En su intervención en el citado foro, Pilar Farjas criticó duramente varias iniciativas del Gobierno socialista tales como la ampliación del aborto o el proyecto de ley de libertad religiosa, al tiempo que reivindicaba el derecho de los creyentes a expresar en público las razones de su fe. Naturalmente, la conselleira de Sanidade -como los obispos de su Iglesia- tienen perfecto derecho a defender públicamente sus ideas con el legítimo fin de lograr la mayor adhesión social a los valores y principios que sustentan sus creencias. Pero no les asiste ninguna para coaccionar y presionar a los poderes públicos democráticos e inducirlos al incumplimiento de su inexcusable deber de legislar y gobernar de acuerdo con el pluralismo político que caracteriza a nuestra sociedad, y que representa uno de los pilares básicos de la democracia. A estas alturas de la historia resulta inconcebible que personas como Pilar Farjas -en sintonia con el ala más conservadora de la Conferencia Episcopal- pretendan imponer sus convicciones a través del Código Penal, y sigan empecinadas en la anacrónica pretensión de trasladar el derecho canónico a normas de derecho común.

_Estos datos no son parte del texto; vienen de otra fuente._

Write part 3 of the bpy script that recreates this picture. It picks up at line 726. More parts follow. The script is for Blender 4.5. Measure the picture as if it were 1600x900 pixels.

Resulta inconcebible que personas como Pilar Farjas pretendan imponer sus convicciones

Pero el Gobierno y el resto de los poderes públicos tienen la indelegable obligación de legislar, también sobre las materias que tanto parecen preocupar a la conselleira de Sanidade, basándose exclusivamente en la ética civil y sin más límite que el que afecta a cualquier otra norma: la Constitución Española, ley fundamental que consagra la aconfesionalidad del Estado y que, no conviene olvidarlo, la señora Farjas prometió o juró cumplir y hacer cumplir.

Defender tan elementales principios democráticos no significa, en modo alguno, pedirle a los ciudadanos que renuncien a sus creencias. Se trata simplemente de recordar que aquéllas no pueden imponerse a quien no las comparte. El sistema democrático respeta profundamente las creencias religiosas, pero se opone rotundamente a que éstas puedan imponerse al conjunto de la sociedad. De forma más precisa, en un Estado democrático no se puede violentar la conciencia de nadie, pero tampoco se puede impedir, como pretende Pilar Farjas, la autodeterminación y la libertad personal de los ciudadanos.

De la intervención de la señora Farjas en la parroquia de Santa Margarita se deduce también que asume las doctrinas creacionistas ("la ciencia nos permite ver la grandeza de quien fue capaz de crear la vida"). Convendría que aclarase si las considera científicas y si, por consiguiente, defiende que dichas doctrinas sean impartidas en la escuela pública en pie de igualdad con la teoría darwinista, ésta sí científica, de la evolución biológica.

Pues bien, contrariamente a lo que piensa nuestra polifacética conselleira de Sanidade, la característica fundamental de nuestras sociedades democráticas reside en la secularización, en el carácter laico del poder, en la obligada disociación entre creencia y pensamiento racional, entre fe y saber científico. El conflicto surge precisamente cuando personas como Pilar Farjas y los jerarcas de su Iglesia se muestran incapaces de adaptarse a la evolución histórica de nuestras sociedades democráticas y de asumir que la soberanía reside por fin en el pueblo.

Parece, pues, una ocasión oportuna para refrescar la memoria de Pilar Farjas recordándole, una vez más que todos, incluida ella, tenemos la obligación de respetar la Constitución, pero que, sin embargo, no todos estamos vinculados por las respetables normas de su Iglesia.